Thüringische Landeszeitung (Weimar)
Kleine Irritationen
FC Bayern debattiert über Transfers und Gehaltsverzicht, ist aber trotzdem nicht zu stoppen
Es steht außer Zweifel, dass das Repertoire des FC Bayern riesig ist. In den letzten Wochen hatte der Rekordmeister mit stürmischer Begeisterung, taktischer Variabilität oder einfach nur Finesse sich der Konkurrenz scheinbar spielend entledigt. Aber nun zeigte er, dass er auch Mühsal auf dem Weg zum 30. Meistertitel, der am Dienstag in Bremen perfekt gemacht werden kann, drauf hat.
„Arbeitssiege“, so Manuel Neuer nach dem 2:1 gegen Mönchengladbach, „können wir auch.“Dies zu beweisen, gehörte vermutlich nicht zur Taktik, die Trainer Hansi Flick seiner Mannschaft mitgegeben hatte. Aber dass die Partie ein kleines Experiment sein würde, dürfte ihm schon klar gewesen sein. Notgedrungen, weil Robert Lewandowski und Thomas Müller gesperrt waren sowie Thiago sich einer Leistenoperation unterziehen musste, und freiwillig, weil Kingsley Coman sowie Alphonso Davies zuletzt im PokalHalbfinale gegen Frankfurt (2:1) die Frische gefehlt hatte.
Die Bayern hatten zwar trotzdem ein Team mit großer Qualität auf dem Platz, aber eben eines, das nicht in der Lage war, einen Gegner zu überlaufen. Deshalb, sagte Neuer, „haben wir uns ein bisschen fallen lassen“bei Gladbacher Ballbesitz. „Das war unsere Marschroute.“Ein Plan, der angepasst war ans Personal. Denn Lucas Hernandez sucht noch seinen Platz. Den in der Innenverteidigung hat er vorerst verloren. Und auch auf links muss er sich hinten anstellen. Ihm fehlt gegenüber Davies nicht nur Tempo, sondern auch der Offensivdrang.
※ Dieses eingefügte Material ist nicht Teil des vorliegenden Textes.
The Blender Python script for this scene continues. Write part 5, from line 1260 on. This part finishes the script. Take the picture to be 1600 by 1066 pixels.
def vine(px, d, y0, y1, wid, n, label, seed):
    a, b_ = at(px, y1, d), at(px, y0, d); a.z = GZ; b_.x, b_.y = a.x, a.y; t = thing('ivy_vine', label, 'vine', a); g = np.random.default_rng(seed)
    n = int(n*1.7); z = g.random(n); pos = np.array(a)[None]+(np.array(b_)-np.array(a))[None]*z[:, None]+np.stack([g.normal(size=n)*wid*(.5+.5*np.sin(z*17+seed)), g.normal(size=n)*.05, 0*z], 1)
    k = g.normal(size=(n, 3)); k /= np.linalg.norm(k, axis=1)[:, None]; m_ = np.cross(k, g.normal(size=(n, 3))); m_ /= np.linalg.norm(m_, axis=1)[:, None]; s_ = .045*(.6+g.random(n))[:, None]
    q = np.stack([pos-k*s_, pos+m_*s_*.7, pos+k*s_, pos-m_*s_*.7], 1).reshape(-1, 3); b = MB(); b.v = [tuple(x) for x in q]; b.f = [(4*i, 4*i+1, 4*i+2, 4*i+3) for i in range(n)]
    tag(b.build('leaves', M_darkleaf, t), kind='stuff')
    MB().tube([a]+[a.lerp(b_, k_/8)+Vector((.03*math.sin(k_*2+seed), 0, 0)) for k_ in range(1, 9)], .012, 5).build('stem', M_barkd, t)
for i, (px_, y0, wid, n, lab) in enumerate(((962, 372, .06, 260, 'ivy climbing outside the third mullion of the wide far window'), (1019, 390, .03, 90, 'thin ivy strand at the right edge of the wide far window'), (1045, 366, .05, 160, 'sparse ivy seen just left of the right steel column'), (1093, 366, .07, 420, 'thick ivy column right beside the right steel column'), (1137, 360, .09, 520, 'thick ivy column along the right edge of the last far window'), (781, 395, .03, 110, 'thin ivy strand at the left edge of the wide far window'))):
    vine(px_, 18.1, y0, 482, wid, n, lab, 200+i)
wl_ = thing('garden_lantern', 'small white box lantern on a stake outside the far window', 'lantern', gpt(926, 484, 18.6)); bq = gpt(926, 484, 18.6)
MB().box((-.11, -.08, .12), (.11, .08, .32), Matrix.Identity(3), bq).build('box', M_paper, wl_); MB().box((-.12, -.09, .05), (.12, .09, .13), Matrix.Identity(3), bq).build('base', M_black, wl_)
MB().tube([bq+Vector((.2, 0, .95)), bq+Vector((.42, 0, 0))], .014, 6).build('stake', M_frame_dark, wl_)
Dass Michael Cuisance in der Lage ist, zentral ähnlich kreativ zu agieren wie Müller, hat niemand erwartet. Der Franzose hatte sich sein
Startelf-Debüt für die Bayern gegen seinen Ex-Club verdient, wie Flick fand, weil er „im Training zeigt, dass er Qualität hat“. Flick weiß aber auch, dass die Integration und Entwicklung von Talenten nur eine seiner Aufgaben ist, die andere eben, Titel zu gewinnen. Und für die braucht er Spieler, die schon einen Schritt weiter sind als Cuisance oder auch Joshua Zirkzee, der Lewandowski-Vertreter zum 1:0 traf, ehe Benjamin Pavards Eigentor für das 1:1 sorgte und Leon Goretzka den Siegtreffer erzielte (86.).
Bereits unter der Woche hatte Flick deshalb wissen lassen, dass
„ein bisschen mehr Breite in der Qualität“ganz gut wäre. Es ist kein Geheimnis, dass er auf die Verpflichtung von Leroy Sané hofft.
Salihamidzic: Müller hat sich ein bisschen verdribbelt
Spekulationen über bevorstehende Top-Transfers hat zuletzt den Eindruck erwecken können, dass es in der Mannschaft rumort. Müller war aufgrund seiner Aussage („Es ist ja ein bisschen paradox, wenn man über Neuzugänge spricht und gleichzeitig Gehälter eingespart werden“) unterstellt worden, er sei gegen teure Verpflichtungen. Offenbar
auch vom Münchner Sportchef Hasan Salihamidzic. „Der Thomas hat sich mit der Aussage ein bisschen verdribbelt“, sagte er.
Müller fühlt sich hingegen falsch „und provokativ“interpretiert, wie er am Sonntag wissen ließ. Es gebe „keinen internen Streit“, es störe ihn lediglich, dass so getan werde, als ob „diese Top-Transfers mal so mit einem Fingerschnippen zu bewältigen wären. Als ob 100 Millionen oder 50 Millionen keine Summe sind, und das in Zeiten, in denen wir uns aktuell befinden.“
Kleine Irritationen auf dem Weg zum Titel – mehr nicht.